ÇIKIŞ NOKTAM 8 YAŞINDAKİ KIZIM
Filminizin çıkış noktası neydi, anlatır mısınız?
Açıkçası bu filmdeki çıkış noktam; kızım. Benim de sekiz yaşında bir kızım var. Onun da her çocuk gibi parkta oynama tutkusu var. Her ailenin bir çiçeği vardır; o da çocuktur. Olmayanlara da sorulur; "Siz ne zaman yapacaksınız" diye. Bu baskı da bana böyle bir film çekmeme zemin hazırladı. Ne yazık ki muhafazakar toplumlarda; hem kadının, hem de erkeğin bazı gerçekleri saklama durumu oluyor. Büyük şehirlerde bu biraz kırılsa da, küçük yerlerde hâlâ yaşanıyor. Kısırlığını, defo olarak gördüğü bu sorununu gizliyor pek çok insan... Ben de böyle bir aile yapısını anlatmak istedim. Ama yalnız kadının değil, erkeğin de mağduriyetini anlatıyoruz.

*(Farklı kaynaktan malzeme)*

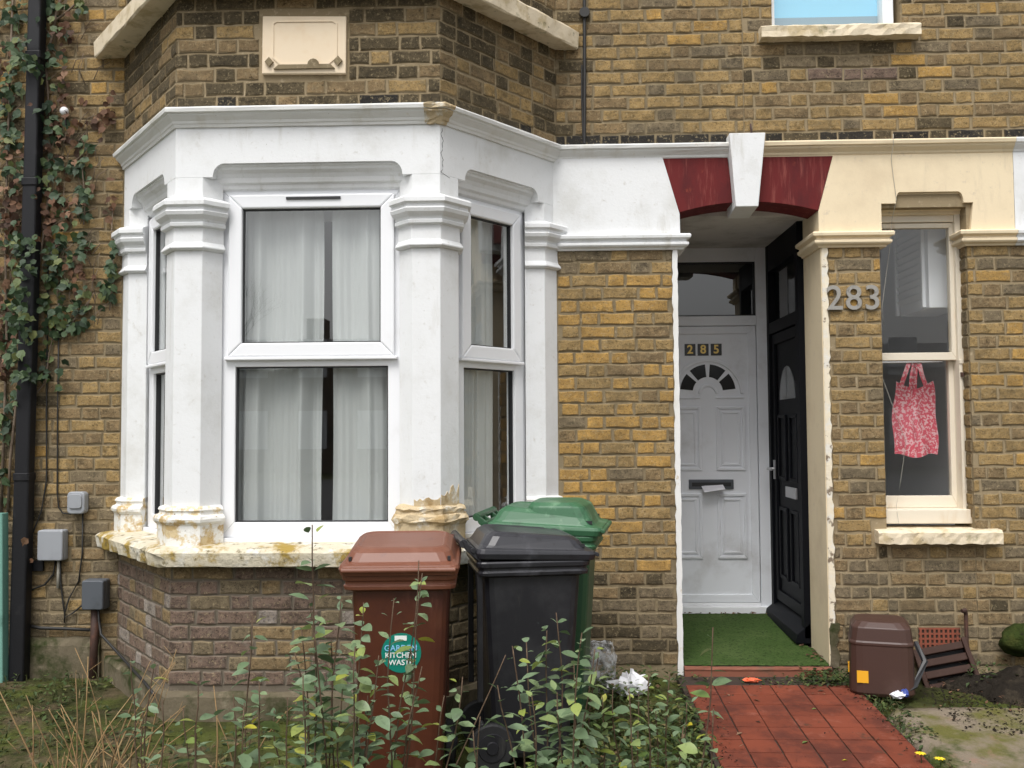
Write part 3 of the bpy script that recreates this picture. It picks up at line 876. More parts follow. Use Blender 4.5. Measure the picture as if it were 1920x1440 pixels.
# ------------------------------------------------------------------ cream trim of the second house
def cream_panel():
    s0, s1, zb, zh, fl0, r = 1.945, 2.468, 2.700, 2.765, .085, .03
    p = [(1.677, 2.985), (1.586, 2.66), (1.586, 2.52), (s0, 2.52), (s0, zb), (s0 + fl0, zb)]
    p += [(s0 + fl0 + .02 - .02 * math.cos(rad(t)), zb + (zh - zb) * math.sin(rad(t))) for t in (30, 60, 90)]
    q = [(2.415 - .03 + .03 * math.cos(rad(t)), zb + (zh - zb) * math.sin(rad(t))) for t in (30, 60, 90)]
    p += q[::-1] + [(2.415, zb), (s1, zb), (s1 - .02, 2.52), (2.700, 2.52), (2.700, 2.985)]
    return p
MB().prism(front, cream_panel(), -.10, .022).build("painted_panel", M['cream'], H2)
MB().prism(front, [(2.702, 2.985), (2.702, 2.50), (3.9, 2.50), (3.9, 2.985)], .0, .024).build("painted_panel", M['white'], H2, label="white painted end of the fascia")
hd = MB()
hd.sweep([(2.02, 0), (2.425, 0)], [(.004, 2.775), (.002, 2.756), (-.012, 2.750), (-.016, 2.735), (-.040, 2.724), (-.050, 2.704), (-.050, 2.694), (-.10, 2.694), (-.10, 2.775)])
hd.sweep([(1.935, 0), (2.47, 0)], [(-.048, 2.704), (-.055, 2.685), (-.075, 2.675), (-.08, 2.655), (-.13, 2.655), (-.13, 2.704)])
hd.build("window_hood", M['cream'], H2, bevel=.001)
CC = [(-.02, 2.975), (.014, 2.975), (.018, 2.988), (.024, 2.994), (.028, 3.004), (.046, 3.020), (.052, 3.026), (.054, 3.034), (.066, 3.038), (.070, 3.056), (.066, 3.064), (.0, 3.080), (-.02, 3.08)]
MB().sweep([(1.258, -.001), (2.701, -.001)], CC, sub=.2, jit=.0008).build("cornice", M['cream'], H2)
MB().sweep([(2.703, -.001), (3.9, -.001)], CC).build("cornice", M['white'], H2, label="white painted end of the cornice")
MB().sweep([(1.600, .34), (1.600, -.001), (1.950, -.001), (1.950, .09)], LEDGE).build("string_course", M['cream'], H2, bevel=.001)
MB().sweep([(2.440, .11), (2.436, -.001), (2.701, -.001)], LEDGE).build("string_course", M['cream'], H2, bevel=.001)
MB().sweep([(2.703, -.001), (3.9, -.001)], LEDGE).build("string_course", M['white'], H2, label="white painted end of the string course")
ragged(1.601, 1.634, .06, 2.45, -.013, .02, .0015, .007, .03).build("painted_quoin", M['cream_peel'], H2)
dmg = ragged(1.603, 1.648, .05, .30, -.0155, .02, .004, .014, .03)
dmg.build("bare_render_patch", M['footing'], H2)
MB().box(1.597, -.006, -.1, 1.611, .365, 2.70).build("door_jamb", M['cream'], H2)

# stone sills of the second house
def sill(name, x0, x1, z0, z1, out, m, parent):
    k = 24
    rings = []
    for i in range(k + 1):
        x = x0 + (x1 - x0) * i / k
        j = lambda s=.004: rnd.uniform(-s, s)
        rings.append([(x, .12, z0), (x, -out + j(), z0 + j()), (x, -out + j(), (z0 + z1) / 2), (x, -out + j(), z1 - .012 + j(.003)), (x, -out + .016, z1 + j(.002)), (x, .12, z1 + .012)])
    return fix_normals(MB().loft(rings).build(name, m, parent))
sill("window_sill", 1.868, 2.558, .752, .826, .075, M['sill_cream'], H2)
sill("window_sill", 1.265, 2.178, 3.668, 3.742, .085, M['sill_cream'], H2)
ab_ = MB()
ab_.box(2.095, -.006, .14, 2.335, .05, .28)
abk = ab_.build("air_brick", M['mortar'], H2)
g = MB()
for i in range(9):
    g.box(2.104 + i * .0255, -.013, .150, 2.104 + i * .0255 + .012, -.002, .270)
for i in range(5):
    g.box(2.1, -.012, .150 + i * .0285, 2.330, -.002, .150 + i * .0285 + .010)
g.build("grille", M['terracotta'], abk)
MB().box(2.098, -.0065, .145, 2.332, -.004, .275).build("backing", M['grout'], abk)

# plaque on the bay
pq = MB()
pq.prism(FF, [(.452, 3.243), (.886, 3.236), (.888, 3.535), (.454, 3.545)], -.03, .022)
pqo = pq.build("stone_plaque", M['plaque'], H1, bevel=.004)
b_ = MB()
inn = [(.505, 3.505), (.52, 3.515), (.825, 3.512), (.842, 3.50), (.842, 3.32), (.80, 3.285), (.545, 3.287), (.505, 3.325)]
cx_, cz_ = .672, 3.40
for i in range(len(inn)):
    a, c = inn[i], inn[(i + 1) % len(inn)]
    ai, ci = [((p[0] - cx_) * .95 + cx_, (p[1] - cz_) * .95 + cz_) for p in (a, c)]
    b_.prism(FF, [a, c, ci, ai], .020, .0265)
fix_normals(b_.build("raised_border", M['plaque'], pqo))
b_ = MB()
b_.prism(FF, [(.515, 3.262), (.83, 3.262), (.808, 3.283), (.54, 3.283)], .020, .034)
for cx in (.492, .848):
    b_.prism(FF, [(cx - .022, 3.30), (cx, 3.275), (cx + .022, 3.30), (cx, 3.325)], .020, .036)
b_.prism(FF, [(.72 + .03 * math.cos(rad(t)), 3.283 + .03 * math.sin(rad(t))) for t in range(0, 181, 30)], .020, .033)
fix_normals(b_.build("carved_ornament", M['mortar'], pqo))

# sill slab of the upper bay window
us = MB()
us.sweep([P0 + Vector((-.085, .05)), P1, P2, P3 + Vector((.04, .05))], [(-.15, 3.655), (.118, 3.645), (.126, 3.652), (.128, 3.74), (.118, 3.752), (.02, 3.79), (-.15, 3.80)], sub=.07, jit=.003)
us.build("upper_bay_sill", M['sill_cream'], H1)

# ------------------------------------------------------------------ windows
def bars(mb, fn, s0, s1, z0, z1, w, n0, n1, wb=None):
    """a mitred rectangle of four bars"""
    wb = wb or w
    outer = [(s0, z0), (s1, z0), (s1, z1), (s0, z1)]
    inner = [(s0 + w, z0 + wb), (s1 - w, z0 + wb), (s1 - w, z1 - w), (s0 + w, z1 - w)]
    for i in range(4):
        a, b, c, d = outer[i], outer[(i + 1) % 4], inner[(i + 1) % 4], inner[i]
        mb.prism(fn, [a, b, c, d], n0, n1)
    return mb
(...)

KADIN HİKAYESİ ÇEKMEK BİR DURUŞTUR
Erkek gözüyle, kadın dünyasını aktarmayı nasıl başardınız?
Aslında hikayeyi eşimle beraber yazdık. Kadın bakışını yaratmamda onun da etkisi var. Ben kadın endeksli hikayeler üretmeyi seviyorum. Maalesef günümüzde ataerkil bir sanat yapısı var! Aslında bu durum tüm dünyada da böyle! Kadın karakter üzerinden film yapmak zordur, pek tercih edilmez. Dolayısıyla 'Can'ın kendi içinde, yenilikçi bir duruşu var. Ben kadınlar üzerinden yürümeyi, bunu da dramla anlatmayı seviyorum. Erkeğin yaşantısını en çok belirleyen kişinin kadın olduğunu düşünüyorum. Son sözü hep biz erkekler söylüyoruz; "Peki karıcığım" diyerek.
Öyle misiniz siz de?
Öyleyiz tabii. Bunun gizlenecek bir yanı yok! (Gülüyor)
"SİZDE ÇOCUK EDİNMEK ZOR MU?"
ABD'de filmi izleyenler en çok neyi sorguladı?
Ülkemizdeki aile yapısını irdeleyen sorular geldi. "Türkiye'de çocuk edinme prosedürü böyle zor mu?" diye sordular. Böyle bir durumun olmadığını, bunun ekstrem bir örnek olduğunu söyledik. Sonuçta Türkiye'de her köşede çocuk satan biri yok! "Zorda kalındığında, en az sizdeki kadar illegal yollar var" dedik.